Modifying the Output Characteristics of an Organic Light‐Emitting Device by Refractive‐Index Modulation

In order to modify the output characteristics of organic light‐emitting devices (OLEDs), the optical properties of an active layer within the device are patterned without introducing any thickness modulation. For this purpose a new conjugated copolymer, which serves as a hole‐transporting material and at the same time can be index patterned using UV techniques, is synthesized.

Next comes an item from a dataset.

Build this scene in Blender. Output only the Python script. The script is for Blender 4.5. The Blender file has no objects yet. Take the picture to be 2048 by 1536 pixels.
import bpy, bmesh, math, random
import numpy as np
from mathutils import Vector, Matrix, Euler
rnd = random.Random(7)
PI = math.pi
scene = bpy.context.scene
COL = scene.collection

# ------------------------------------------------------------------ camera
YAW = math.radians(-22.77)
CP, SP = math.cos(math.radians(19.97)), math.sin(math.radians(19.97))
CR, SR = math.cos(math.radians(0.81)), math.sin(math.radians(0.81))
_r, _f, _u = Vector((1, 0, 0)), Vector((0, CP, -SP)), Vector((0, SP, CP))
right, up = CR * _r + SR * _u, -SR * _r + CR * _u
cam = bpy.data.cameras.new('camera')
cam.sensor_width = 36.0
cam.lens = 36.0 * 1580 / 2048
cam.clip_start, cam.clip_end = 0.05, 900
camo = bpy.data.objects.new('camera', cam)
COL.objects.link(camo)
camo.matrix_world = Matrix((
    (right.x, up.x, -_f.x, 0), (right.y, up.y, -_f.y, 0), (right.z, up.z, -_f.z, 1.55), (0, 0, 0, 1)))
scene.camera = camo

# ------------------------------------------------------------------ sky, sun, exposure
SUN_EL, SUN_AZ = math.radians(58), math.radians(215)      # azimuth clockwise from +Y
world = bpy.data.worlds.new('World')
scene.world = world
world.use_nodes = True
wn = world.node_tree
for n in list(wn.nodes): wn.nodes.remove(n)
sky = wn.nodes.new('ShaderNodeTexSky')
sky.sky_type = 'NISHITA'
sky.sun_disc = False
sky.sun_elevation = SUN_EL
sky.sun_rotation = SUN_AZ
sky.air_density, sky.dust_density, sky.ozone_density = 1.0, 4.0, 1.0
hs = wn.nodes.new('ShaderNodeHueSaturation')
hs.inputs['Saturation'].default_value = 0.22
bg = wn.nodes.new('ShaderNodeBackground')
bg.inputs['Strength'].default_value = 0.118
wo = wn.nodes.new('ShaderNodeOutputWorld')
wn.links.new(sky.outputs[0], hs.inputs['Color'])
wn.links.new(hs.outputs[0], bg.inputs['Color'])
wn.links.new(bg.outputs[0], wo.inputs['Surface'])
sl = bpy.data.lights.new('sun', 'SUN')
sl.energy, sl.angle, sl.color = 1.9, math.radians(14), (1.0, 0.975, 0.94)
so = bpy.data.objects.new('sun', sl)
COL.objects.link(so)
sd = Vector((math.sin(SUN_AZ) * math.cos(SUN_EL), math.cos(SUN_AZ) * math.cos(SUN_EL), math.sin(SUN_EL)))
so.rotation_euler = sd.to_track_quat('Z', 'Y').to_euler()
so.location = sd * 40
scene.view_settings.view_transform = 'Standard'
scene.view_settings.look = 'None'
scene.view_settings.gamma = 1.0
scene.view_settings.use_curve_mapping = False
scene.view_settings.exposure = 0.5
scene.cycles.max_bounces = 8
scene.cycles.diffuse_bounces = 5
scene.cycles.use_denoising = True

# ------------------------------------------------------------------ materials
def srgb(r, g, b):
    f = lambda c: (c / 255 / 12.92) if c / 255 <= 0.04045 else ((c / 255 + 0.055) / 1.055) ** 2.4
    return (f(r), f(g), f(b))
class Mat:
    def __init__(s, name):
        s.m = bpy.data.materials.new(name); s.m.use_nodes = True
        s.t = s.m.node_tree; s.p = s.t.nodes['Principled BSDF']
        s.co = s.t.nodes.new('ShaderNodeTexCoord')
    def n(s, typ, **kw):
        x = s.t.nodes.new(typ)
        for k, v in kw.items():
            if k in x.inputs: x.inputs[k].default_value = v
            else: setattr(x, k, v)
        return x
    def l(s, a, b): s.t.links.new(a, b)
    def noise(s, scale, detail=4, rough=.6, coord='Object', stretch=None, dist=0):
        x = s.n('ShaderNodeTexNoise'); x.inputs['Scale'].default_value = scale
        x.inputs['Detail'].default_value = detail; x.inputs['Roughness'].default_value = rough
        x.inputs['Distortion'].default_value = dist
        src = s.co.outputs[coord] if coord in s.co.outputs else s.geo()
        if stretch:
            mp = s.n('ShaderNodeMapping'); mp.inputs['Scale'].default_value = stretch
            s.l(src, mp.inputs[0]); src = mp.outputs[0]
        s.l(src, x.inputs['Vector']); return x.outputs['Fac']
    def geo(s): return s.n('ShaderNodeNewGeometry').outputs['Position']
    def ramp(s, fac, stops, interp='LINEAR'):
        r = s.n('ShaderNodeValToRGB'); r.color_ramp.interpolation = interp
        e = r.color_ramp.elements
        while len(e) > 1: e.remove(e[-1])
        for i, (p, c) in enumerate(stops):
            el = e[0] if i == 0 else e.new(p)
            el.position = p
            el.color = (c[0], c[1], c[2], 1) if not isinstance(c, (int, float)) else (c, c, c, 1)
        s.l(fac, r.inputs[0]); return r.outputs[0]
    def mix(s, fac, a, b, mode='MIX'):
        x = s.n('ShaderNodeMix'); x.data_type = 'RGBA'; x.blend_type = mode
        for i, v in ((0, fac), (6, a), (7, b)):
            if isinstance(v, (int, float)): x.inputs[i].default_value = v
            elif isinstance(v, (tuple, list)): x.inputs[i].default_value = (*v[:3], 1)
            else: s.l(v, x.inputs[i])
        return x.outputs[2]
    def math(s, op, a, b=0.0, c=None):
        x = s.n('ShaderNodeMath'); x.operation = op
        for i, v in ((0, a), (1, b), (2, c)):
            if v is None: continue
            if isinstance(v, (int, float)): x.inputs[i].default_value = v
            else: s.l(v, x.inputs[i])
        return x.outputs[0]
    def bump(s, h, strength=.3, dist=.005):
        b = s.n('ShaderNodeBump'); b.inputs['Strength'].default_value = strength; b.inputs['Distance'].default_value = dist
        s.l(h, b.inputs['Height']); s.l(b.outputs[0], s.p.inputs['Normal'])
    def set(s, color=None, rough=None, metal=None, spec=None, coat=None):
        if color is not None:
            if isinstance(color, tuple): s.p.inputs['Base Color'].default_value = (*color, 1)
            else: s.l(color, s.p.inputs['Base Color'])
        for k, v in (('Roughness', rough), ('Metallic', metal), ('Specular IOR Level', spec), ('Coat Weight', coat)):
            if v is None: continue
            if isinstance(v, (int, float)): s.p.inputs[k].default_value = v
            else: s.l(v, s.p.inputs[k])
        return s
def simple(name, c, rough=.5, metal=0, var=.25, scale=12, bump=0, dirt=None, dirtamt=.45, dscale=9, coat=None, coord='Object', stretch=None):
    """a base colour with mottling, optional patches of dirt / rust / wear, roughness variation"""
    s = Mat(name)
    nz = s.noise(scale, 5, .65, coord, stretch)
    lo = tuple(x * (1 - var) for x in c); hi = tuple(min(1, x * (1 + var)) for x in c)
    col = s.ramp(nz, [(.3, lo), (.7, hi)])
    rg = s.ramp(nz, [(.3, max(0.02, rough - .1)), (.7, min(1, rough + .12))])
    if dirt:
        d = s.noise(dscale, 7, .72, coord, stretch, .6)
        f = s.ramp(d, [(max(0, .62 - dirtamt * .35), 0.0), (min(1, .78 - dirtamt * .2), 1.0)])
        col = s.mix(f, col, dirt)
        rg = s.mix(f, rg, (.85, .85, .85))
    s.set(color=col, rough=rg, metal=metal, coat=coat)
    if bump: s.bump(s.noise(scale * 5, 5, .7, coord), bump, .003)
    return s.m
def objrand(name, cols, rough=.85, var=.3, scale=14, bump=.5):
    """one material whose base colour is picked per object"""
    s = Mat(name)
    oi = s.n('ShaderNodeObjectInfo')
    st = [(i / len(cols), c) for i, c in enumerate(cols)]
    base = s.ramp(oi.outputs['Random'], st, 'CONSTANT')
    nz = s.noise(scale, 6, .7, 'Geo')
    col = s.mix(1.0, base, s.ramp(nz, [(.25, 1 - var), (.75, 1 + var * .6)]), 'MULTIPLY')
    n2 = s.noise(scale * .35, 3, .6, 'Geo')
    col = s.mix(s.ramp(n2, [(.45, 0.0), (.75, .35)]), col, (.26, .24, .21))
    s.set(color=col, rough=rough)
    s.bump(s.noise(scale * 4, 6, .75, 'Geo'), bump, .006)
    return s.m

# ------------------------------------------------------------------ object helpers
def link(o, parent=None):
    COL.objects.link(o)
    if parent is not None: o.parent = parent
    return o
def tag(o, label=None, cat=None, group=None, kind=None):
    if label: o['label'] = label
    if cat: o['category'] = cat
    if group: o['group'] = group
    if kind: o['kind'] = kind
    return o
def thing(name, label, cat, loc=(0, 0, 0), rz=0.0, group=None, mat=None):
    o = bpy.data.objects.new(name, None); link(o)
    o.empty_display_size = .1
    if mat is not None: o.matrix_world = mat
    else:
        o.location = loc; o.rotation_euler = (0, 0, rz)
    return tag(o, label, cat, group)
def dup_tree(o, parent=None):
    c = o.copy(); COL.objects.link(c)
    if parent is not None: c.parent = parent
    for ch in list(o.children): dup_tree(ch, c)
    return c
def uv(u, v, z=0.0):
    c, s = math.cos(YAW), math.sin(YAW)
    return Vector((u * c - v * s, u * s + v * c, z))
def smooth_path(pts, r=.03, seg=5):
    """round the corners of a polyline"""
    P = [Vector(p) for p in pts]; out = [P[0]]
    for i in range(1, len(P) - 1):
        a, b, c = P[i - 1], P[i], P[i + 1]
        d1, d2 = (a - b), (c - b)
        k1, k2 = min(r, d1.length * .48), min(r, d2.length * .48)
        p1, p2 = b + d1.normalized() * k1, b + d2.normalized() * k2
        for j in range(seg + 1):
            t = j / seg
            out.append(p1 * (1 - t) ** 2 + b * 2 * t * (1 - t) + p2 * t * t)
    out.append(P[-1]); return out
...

Poly(VC‐ co ‐VBT) (VC: N ‐vinylcarbazole; VBT: 4‐vinylbenzyl thiocyanate) is prepared by free‐radical copolymerization of VC and VBT. The material contains photoreactive thiocyanate groups that enable altering of the material's refractive index under UV illumination. This copolymer is employed as a patternable hole‐transporting layer in multilayer OLEDs. Refractive‐index gratings in poly(VC‐ co ‐VBT) are inscribed using a holographic setup based upon a Lloyd mirror configuration. The fourth harmonic of a Nd:YAG (YAG: yttrium aluminum garnet) laser (266 nm) serves as the UV source. In this way 1D photonic structures are integrated in an OLED containing AlQ 3 (tris(8‐hydroxyquinoline) aluminum) as the emitting species. It is assured that only a periodical change of the refractive index (Δ n  = 0.006 at λ = 540 nm) is generated in the active material but no surface‐relief gratings are generated. The patterned devices show more forward‐directed out‐coupling behavior than unstructured devices (increase in luminosity by a factor of five for a perpendicular viewing direction). This effect is most likely due to Bragg scattering. For these multilayer structures, optimum outcoupling was observed for grating periods Λ ∼ 390 nm.